WHAT YOU NEED TO DO
Copy out, from the entries below, each line holding the string "that".

-------------------------

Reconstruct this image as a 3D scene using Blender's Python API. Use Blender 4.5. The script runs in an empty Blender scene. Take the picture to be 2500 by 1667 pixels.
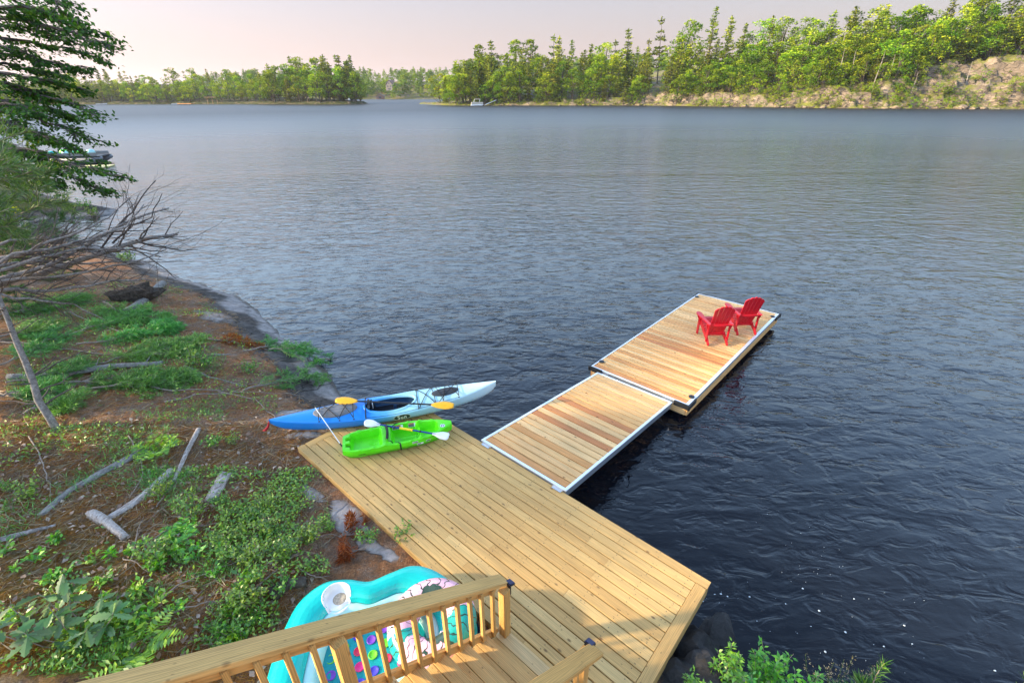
import bpy, math, random
import numpy as np
from mathutils import Vector, Matrix, Euler, noise as mnoise

scene = bpy.context.scene
COL = scene.collection
rnd = random.Random(7)
nrg = np.random.default_rng(7)
PI = math.pi
rad = math.radians

# ------------------------------------------------------------------ camera
CAM_Z, PITCH, ROLL, FPX = 5.5, 0.4815, -0.0062, 1161.3   # photo is 2500 x 1667
cam_data = bpy.data.cameras.new("camera")
cam_data.sensor_width = 36.0
cam_data.lens = FPX / 2500.0 * 36.0
cam_data.clip_start = 0.05
cam_data.clip_end = 20000.0
cam = bpy.data.objects.new("camera", cam_data)
COL.objects.link(cam)
cam.location = (0, 0, CAM_Z)
cam.rotation_euler = (Matrix.Rotation(PI / 2 - PITCH, 3, 'X') @ Matrix.Rotation(ROLL, 3, 'Z')).to_euler()
scene.camera = cam

# ------------------------------------------------------------------ sky, sun, exposure
SUN_EL = rad(21.0)
SUN_DIR = rad(8.0)           # heading the light travels towards, from +x towards +y
sun_vec = Vector((math.cos(SUN_DIR) * math.cos(SUN_EL), math.sin(SUN_DIR) * math.cos(SUN_EL), -math.sin(SUN_EL)))
world = bpy.data.worlds.new("World")
scene.world = world
world.use_nodes = True
wn, wl = world.node_tree.nodes, world.node_tree.links
wn.clear()
w_out = wn.new("ShaderNodeOutputWorld")
w_bg = wn.new("ShaderNodeBackground")
w_sky = wn.new("ShaderNodeTexSky")
w_sky.sky_type = 'NISHITA'
w_sky.sun_disc = False
w_sky.sun_elevation = SUN_EL
w_sky.sun_rotation = math.atan2(-sun_vec.x, -sun_vec.y)
w_sky.altitude = 200
w_sky.air_density = 1.2
w_sky.dust_density = 2.2
w_sky.ozone_density = 1.0
w_geo = wn.new("ShaderNodeNewGeometry")
w_sep = wn.new("ShaderNodeSeparateXYZ")
wl.new(w_geo.outputs["Incoming"], w_sep.inputs[0])
# smoke haze over the whole horizon, plus an added bright blue band above it
w_abs = wn.new("ShaderNodeMath"); w_abs.operation = 'ABSOLUTE'
wl.new(w_sep.outputs["Z"], w_abs.inputs[0])
w_mul = wn.new("ShaderNodeMath"); w_mul.operation = 'MULTIPLY'; w_mul.inputs[1].default_value = -0.9
wl.new(w_abs.outputs[0], w_mul.inputs[0])
w_exp = wn.new("ShaderNodeMath"); w_exp.operation = 'EXPONENT'
wl.new(w_mul.outputs[0], w_exp.inputs[0])
w_fac = wn.new("ShaderNodeMath"); w_fac.operation = 'MULTIPLY'; w_fac.inputs[1].default_value = 1.0
wl.new(w_exp.outputs[0], w_fac.inputs[0])
w_mix = wn.new("ShaderNodeMix"); w_mix.data_type = 'RGBA'
wl.new(w_fac.outputs[0], w_mix.inputs["Factor"])
wl.new(w_sky.outputs[0], w_mix.inputs["A"])
w_hz = wn.new("ShaderNodeValToRGB")
for _ in range(3): w_hz.color_ramp.elements.new(0.5)
for e_, (p_, c_) in zip(w_hz.color_ramp.elements, ((0.02, (0.250, 0.190, 0.178)), (0.18, (0.146, 0.132, 0.160)), (0.34, (0.56, 0.77, 1.0)), (0.50, (0.42, 0.64, 1.0)), (0.8, (0.075, 0.115, 0.21)))):  # blue middle stops, above the view, are raised to brighten the water's reflections
    e_.position = p_; e_.color = (*c_, 1)
wl.new(w_abs.outputs[0], w_hz.inputs[0])
w_hs = wn.new("ShaderNodeVectorMath"); w_hs.operation = 'SCALE'; # smoke scatters more light forward, so the haze is brighter on the sun's side
w_dot = wn.new("ShaderNodeVectorMath"); w_dot.operation = 'DOT_PRODUCT'
wl.new(w_geo.outputs["Incoming"], w_dot.inputs[0]); w_dot.inputs[1].default_value = (sun_vec.x, sun_vec.y, 0.0)
w_d2 = wn.new("ShaderNodeMath"); w_d2.operation = 'MULTIPLY_ADD'; w_d2.inputs[1].default_value = 0.5; w_d2.inputs[2].default_value = 0.5
wl.new(w_dot.outputs["Value"], w_d2.inputs[0])
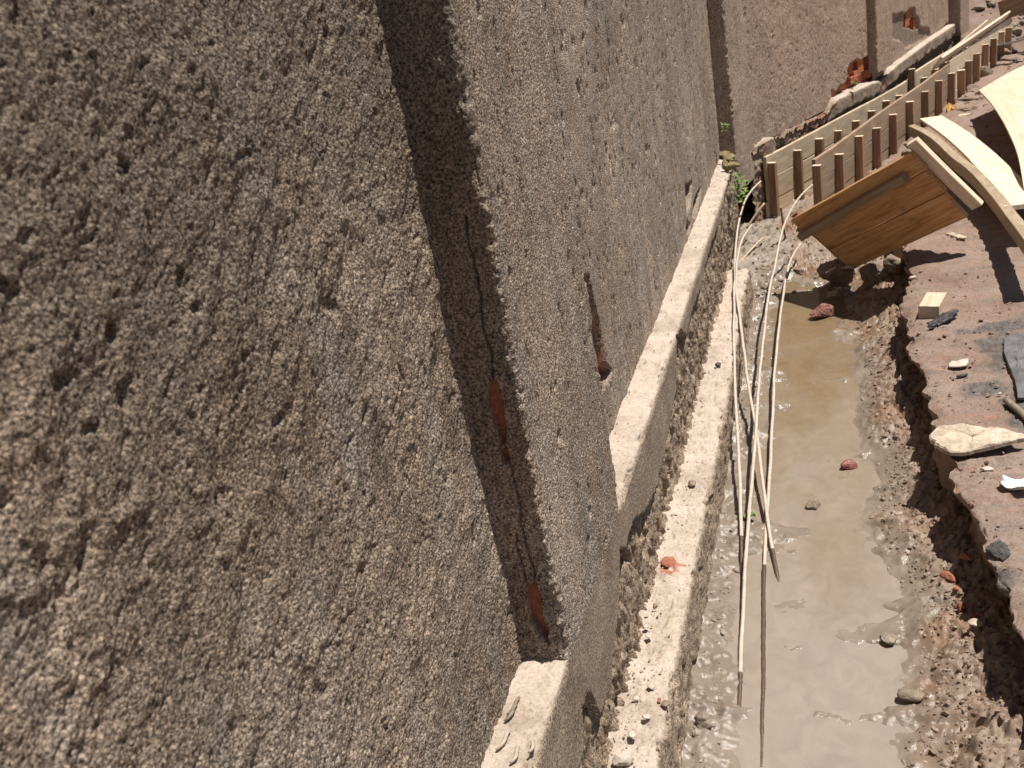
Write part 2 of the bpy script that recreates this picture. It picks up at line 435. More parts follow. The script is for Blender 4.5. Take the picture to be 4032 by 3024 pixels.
def rock(name, c, size, mat, seed, rot=(0, 0, 0), n=4, rough=.25, facets=5, fine=.07, parent=None, **kw):
    V, F = rock_shape(seed, n, rough, facets, fine)
    V = (V * np.asarray(size) / 2) @ rotm(*rot).T
    me = mesh_from(name, V if parent is None else V + c, F, mat)
    o = bpy.data.objects.new(name, me)
    if parent is None: o.location = c
    return link(o, parent, **kw)
def smooth_lin(xs, ys, x): return np.interp(x, xs, ys)

# ------------------------------------------------------------------ the retaining wall
XA, XB, ZP = -.64, -.54, .63          # recessed panel, pilaster face, plinth top
WALL = empty('retaining_wall', (-.6, 3.5, 0), 'tall rough rendered retaining wall with vertical pilasters and cracked plaster', 'wall')

def roughcast(u, z, p, size, amp=1., lump=1.):
    wu = fbm(p / .012, 2, 31) * .0025; wz = fbm(p / .012 + 7, 2, 37) * .0025
    h = .0017 * grains(u + wu, z + wz, size, 3) + .0015 * grains(u - wz, z + wu, size * .6, 8)
    big = fbm(p / .10, 3, 41)
    h = h * (.55 + .6 * np.clip(.6 + big, 0, 1.2)) * amp
    h += lump * (.0019 * fbm(p / .026, 4, 5, .6) + .0022 * fbm(p / .085, 2, 9) + .004 * fbm(p / .35, 2, 13))
    return h

def carve_mask(a, b, p, poly, soft=.004, ragged=.006, freq=.02):
    n = fbm(p / freq, 3, 77) * ragged
    return 1 - sstep(-soft, soft, poly_sd(a, b, poly) + n)

# --- panel A (beside the camera)
ys = np.concatenate([np.linspace(-2.5, .40, 30)[:-1], np.arange(.40, 1.558, .0024)])
zs = np.concatenate([np.arange(.60, 2.06, .0025), 2.06 + np.cumsum(np.linspace(.004, .06, 50))])
Yg, Zg = np.meshgrid(ys, zs, indexing='ij'); p3 = np.stack([np.full_like(Yg, XA), Yg, Zg], -1)
h = roughcast(Yg, Zg, p3, .0066, 1.2, 1.15)
q3 = np.stack([p3[..., 0], (Yg + Zg) * .42, (Zg - Yg) * .9], -1)
h += .0050 * fbm(q3 / .030, 4, 17, .58) + .0062 * fbm(q3 / .075 + 4, 3, 18)
h += -.019 * np.clip(Zg - ZP, 0, 3) / 1.27 + .010 * np.exp(-np.clip(1.558 - Yg, 0, None) / .022) * (1 + .5 * fbm(p3 / .04, 3, 14))
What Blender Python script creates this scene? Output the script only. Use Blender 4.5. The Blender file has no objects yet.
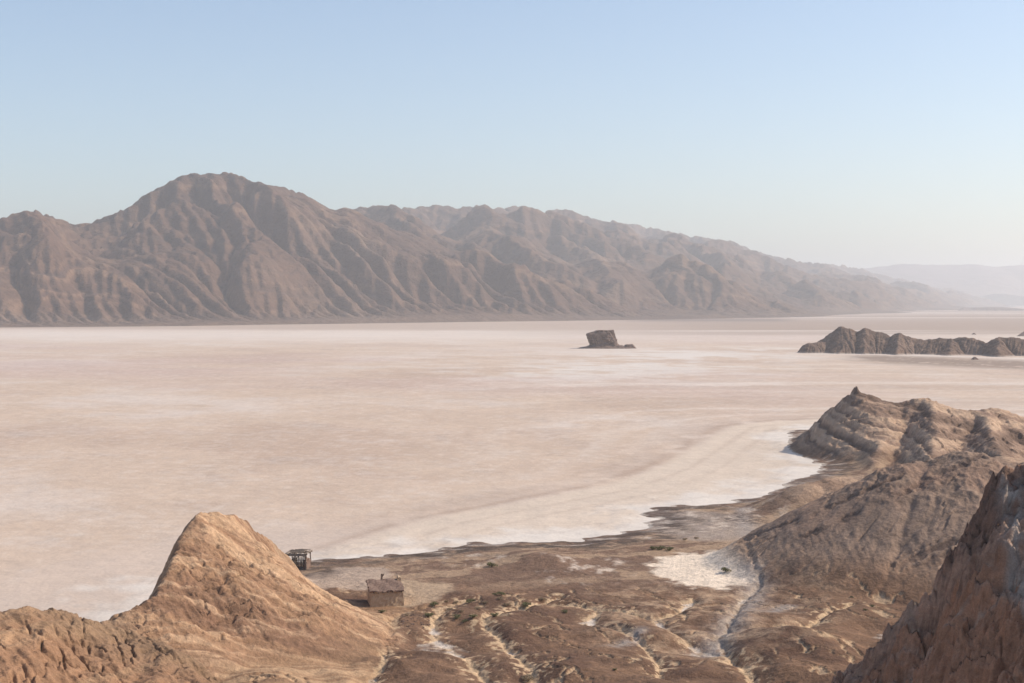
import bpy, math, random
import numpy as np
from mathutils import Vector

# ------------------------------------------------------------------ camera, light, exposure
sc = bpy.context.scene
COL = sc.collection
FPX, CX, HY, H = 1422.2, 512.0, 302.0, 40.0      # focal length in px, centre column, horizon row, eye height (m)
cam_d = bpy.data.cameras.new("camera"); cam = bpy.data.objects.new("camera", cam_d); COL.objects.link(cam)
cam_d.sensor_width = 36; cam_d.lens = 50.0; cam_d.shift_y = -(341.5 - HY) / 1024
cam_d.clip_start = 0.5; cam_d.clip_end = 60000
cam.location = (0, 0, H); cam.rotation_euler = (math.radians(90), 0, 0)
sc.camera = cam

SUN_AZ, SUN_EL = 82.0, 39.0                       # clockwise from +Y, elevation
az, el = math.radians(SUN_AZ), math.radians(SUN_EL)
world = bpy.data.worlds.new("World"); sc.world = world; world.use_nodes = True
wn = world.node_tree; wn.nodes.clear()
wo = wn.nodes.new("ShaderNodeOutputWorld"); wb = wn.nodes.new("ShaderNodeBackground")
sky = wn.nodes.new("ShaderNodeTexSky"); sky.sky_type = 'NISHITA'; sky.sun_disc = False
sky.sun_elevation = el; sky.sun_rotation = az; sky.altitude = 300
sky.air_density = 1.0; sky.dust_density = 1.9; sky.ozone_density = 1.5
wn.links.new(sky.outputs[0], wb.inputs[0]); wn.links.new(wb.outputs[0], wo.inputs[0])
wb.inputs[1].default_value = 0.138
sd = bpy.data.lights.new("sun", 'SUN'); sd.energy = 3.5; sd.angle = math.radians(0.6); sd.color = (1.0, 0.90, 0.76)
sun = bpy.data.objects.new("sun", sd); COL.objects.link(sun)
sdir = Vector((math.sin(az) * math.cos(el), math.cos(az) * math.cos(el), math.sin(el)))
sun.rotation_euler = sdir.to_track_quat('Z', 'Y').to_euler(); sun.location = (300, 100, 400)
sc.view_settings.view_transform = 'Standard'; sc.view_settings.look = 'None'
sc.view_settings.exposure = 0.29; sc.view_settings.gamma = 1.0; sc.view_settings.use_curve_mapping = False
sc.cycles.volume_bounces = 2; sc.cycles.max_bounces = 5; sc.cycles.use_denoising = True; sc.cycles.adaptive_threshold = 0.004
HAZE_DENSITY = 1.05e-4

rng = np.random.default_rng(7); random.seed(7)
f32 = np.float32

# ------------------------------------------------------------------ numeric helpers
_perm = rng.permutation(4096).astype(np.int32)
_ang = rng.random(4096).astype(f32) * 2 * np.pi
_gx, _gy = np.cos(_ang), np.sin(_ang)

def perlin(x, y, seed=0):
    xi = np.floor(x).astype(np.int32); yi = np.floor(y).astype(np.int32)
    xf = (x - xi).astype(f32); yf = (y - yi).astype(f32)
    def g(ix, iy, fx, fy):
        h = _perm[(ix + _perm[(iy + seed * 131) & 4095]) & 4095]
        return _gx[h] * fx + _gy[h] * fy
    u = xf * xf * xf * (xf * (xf * 6 - 15) + 10); v = yf * yf * yf * (yf * (yf * 6 - 15) + 10)
    a = g(xi, yi, xf, yf); b = g(xi + 1, yi, xf - 1, yf)
    c = g(xi, yi + 1, xf, yf - 1); d = g(xi + 1, yi + 1, xf - 1, yf - 1)
    return 1.5 * ((a + u * (b - a)) * (1 - v) + (c + u * (d - c)) * v)

def fbm(x, y, wl, octaves=4, seed=0, gain=0.5, ridged=False):
    s = 0; amp = 1.0; tot = 0; f = 1.0 / wl
    for k in range(octaves):
        n = perlin(x * f + 17.3 * k, y * f - 9.1 * k, seed + k)
        if ridged: n = 1 - 2 * np.abs(n)
        s = s + amp * n; tot += amp; amp *= gain; f *= 2.03
    return s / tot

def facets(x, y, wl, seed):                        # broken rock: every cell is a tilted block of its own height
    x = x / wl; y = y / wl; xi = np.floor(x).astype(np.int32); yi = np.floor(y).astype(np.int32)
    best = np.full(x.shape, 9, f32); out = np.zeros(x.shape, f32)
    for dx in (-1, 0, 1):
        for dy in (-1, 0, 1):
            cx, cy = xi + dx, yi + dy; hsh = _perm[(cx + _perm[(cy + seed * 77) & 4095]) & 4095]
            px = cx + 0.5 + 0.45 * _gx[hsh]; py = cy + 0.5 + 0.45 * _gy[(hsh * 7 + 3) & 4095]
            d = (x - px) ** 2 + (y - py) ** 2; v = 0.45 * _gx[(hsh * 5 + 1) & 4095] + (x - px) * _gx[(hsh * 3 + 11) & 4095] + (y - py) * _gy[(hsh * 3 + 11) & 4095]
            m = d < best; best = np.where(m, d, best).astype(f32); out = np.where(m, v, out).astype(f32)
    return out * wl

def ss(a, b, x):
    t = np.clip((x - a) / (b - a), 0, 1); return t * t * (3 - 2 * t)

def W(px, py, d):                                  # a photo point at a chosen real distance
    return ((px - CX) * d / FPX, d, H - (py - HY) * d / FPX)

def G(px, py, z=0.0):                              # a photo point lying on level ground
    d = (H - z) * FPX / (py - HY); return ((px - CX) * d / FPX, d)

def seg_dist(x, y, pts, z=None):
    best = None; bt = None
    for i in range(len(pts) - 1):
        ax, ay = pts[i][:2]; bx, by = pts[i + 1][:2]
        dx, dy = bx - ax, by - ay; L = dx * dx + dy * dy + 1e-9
        t = np.clip(((x - ax) * dx + (y - ay) * dy) / L, 0, 1)
        d = np.hypot(x - ax - t * dx, y - ay - t * dy)
        if best is None: best = d; bt = t + i
        else:
            m = d < best; best = np.where(m, d, best); bt = np.where(m, t + i, bt)
    return best, bt

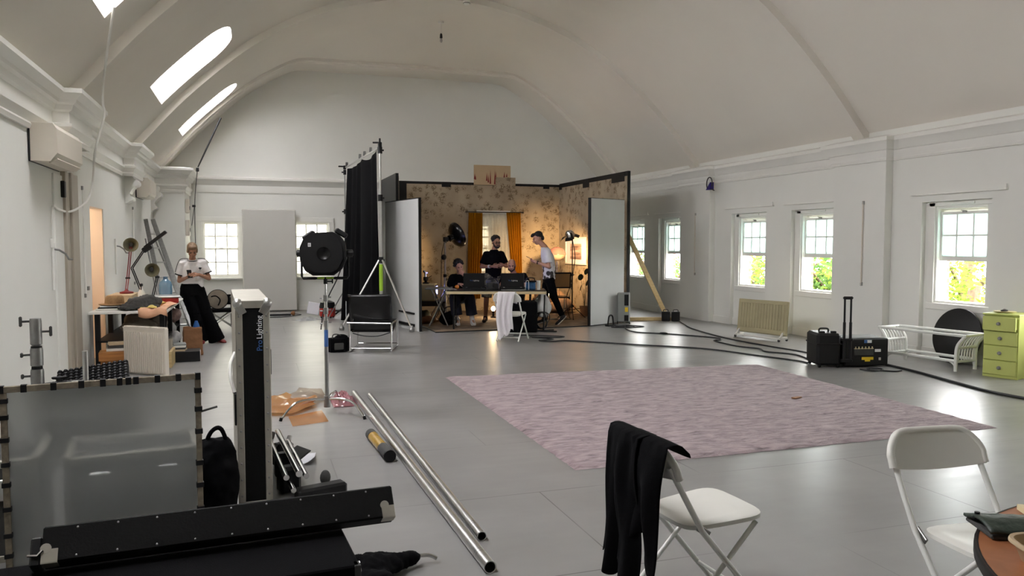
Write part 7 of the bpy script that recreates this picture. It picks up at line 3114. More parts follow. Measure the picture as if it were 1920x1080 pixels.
# bundle of grip stands on the floor
t = thing('stand_bundle', 'bundle of folded chrome grip stands lying behind the dark case lid', 'stands', (0.19, 5.35, 0), R(6))
for k, (x, z, r_, y0, y1) in enumerate(((0.0, 0.2, 0.021, -0.5, 0.62), (-0.07, 0.17, 0.018, -0.45, 0.55), (0.06, 0.15, 0.018, -0.4, 0.5), (-0.035, 0.1, 0.016, -0.5, 0.68))):
    m = MB()
    m.cyl((x, y0, z), (x + 0.02, y1, z + 0.01), r_, n=14)
    m.build('column', M['chrome'], t)
for k, (x, y, z) in enumerate(((0.0, 0.1, 0.1), (-0.02, -0.2, 0.09), (0.03, 0.42, 0.09))):
    m = MB()
    m.box((x, y, z), (0.14, 0.1, 0.17), rz=0.2 * k, bev=0.02)
    m.build('clamp_block', M['black'], t)
for k, (x, y, z) in enumerate(((0.07, 0.5, 0.1), (-0.05, 0.5, 0.14))):
    m = MB()
    m.cyl((x, y, z), (x + 0.03, y + 0.06, z + 0.08), 0.018, n=12)
    m.box((x, y, z), (0.05, 0.04, 0.05), bev=0.01)
    m.build('grip_head', M['alud'], t)
m = MB()
m.box((0.1, 0.15, 0.16), (0.1, 0.19, 0.012), rz=0.35, ry=-0.5, bev=0.005)
m.build('plate', M['greydark'], t)
m = MB()
m.box((0.14, -0.45, 0.05), (0.32, 0.1, 0.1), rz=0.2, bev=0.015)
m.build('plate', M['black'], t)
m = MB()
m.ell((0.2, -0.28, 0.09), (0.035, 0.03, 0.05), 12, 8)
m.build('knob', M['greydark'], t)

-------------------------

WRITTEN ANSWER
Write part 2 of the bpy script that recreates this picture. It picks up at line 435. More parts follow. The script is for Blender 4.5. Take the picture to be 4032 by 3024 pixels.
Write part 7 of the bpy script that recreates this picture. It picks up at line 3114. More parts follow. Measure the picture as if it were 1920x1080 pixels.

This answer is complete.